Indeks Manajer Pembelian (PMI) Manufaktur Indonesia untuk bulan Agustus 2024 kembali turun ke level 48,9, menunjukkan adanya kontraksi dalam sektor manufaktur. Angka ini mengalami penurunan sebesar 0,4 poin dari bulan Juli 2024 yang sebesar 49,3. Menurut laporan dari S&P Global, kontraksi PMI manufaktur Indonesia pada bulan Agustus 2024 disebabkan oleh penurunan produksi dan permintaan baru yang terjadi secara tajam, mencapai level terendah sejak Agustus 2021. Selain itu, permintaan dari luar negeri juga menurun dengan cepat, mencapai level terendah sejak bulan Januari 2023.

Menteri Perindustrian Agus Gumiwang Kartasasmita menyatakan bahwa tidak ada kejutan atas kondisi tersebut. Menurutnya, hal ini disebabkan oleh kurangnya dukungan kebijakan yang tepat dari kementerian atau lembaga terkait. “Kami tidak terkejut dengan kontraksi lebih lanjut dalam sektor manufaktur Indonesia. Penurunan nilai PMI manufaktur pada bulan Agustus 2024 terjadi karena belum adanya kebijakan signifikan dari kementerian atau lembaga lain yang dapat meningkatkan kinerja sektor manufaktur,” ujar Agus dalam pernyataan tertulisnya.

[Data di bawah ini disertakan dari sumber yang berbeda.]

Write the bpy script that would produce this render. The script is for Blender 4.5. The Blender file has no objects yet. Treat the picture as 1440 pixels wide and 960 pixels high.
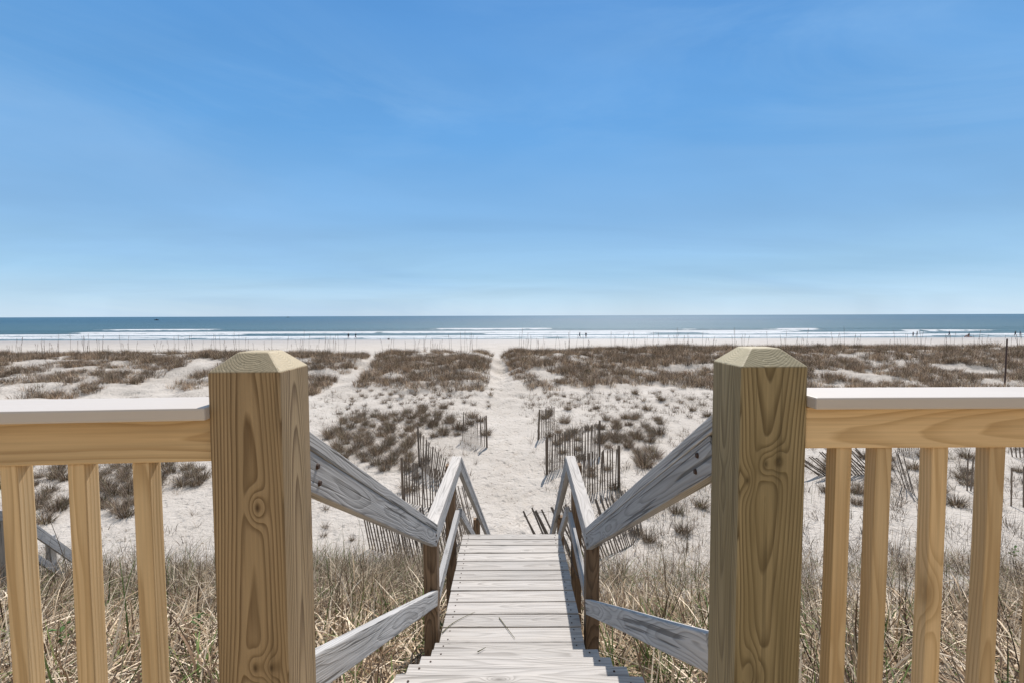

S&P Global juga melaporkan adanya penurunan penjualan yang menyebabkan peningkatan stok barang jadi selama dua bulan berturut-turut. Agus mengatakan bahwa penurunan penjualan dipengaruhi oleh masuknya barang impor murah dalam jumlah besar ke pasar domestik, terutama sejak bulan Mei 2024. “Kehadiran barang impor murah membuat konsumen lebih memilih produk tersebut karena alasan ekonomis. Hal ini dapat mengakibatkan penurunan penjualan produk dalam negeri serta penggunaan mesin produksi,” tambahnya.

Di sisi lain, Juru Bicara Kementerian Perindustrian Febri Hendri Antoni Arif menambahkan bahwa para pelaku industri sedang memperhatikan perkembangan aturan yang diberlakukan oleh pemerintah, yang dapat mempengaruhi laju pertumbuhan pada subsektor industri. “Misalnya, dalam industri makanan dan minuman, para pelaku usaha tampaknya menahan diri mengingat rencana pemberlakuan cukai untuk minuman manis dalam kemasan,” kata Febri.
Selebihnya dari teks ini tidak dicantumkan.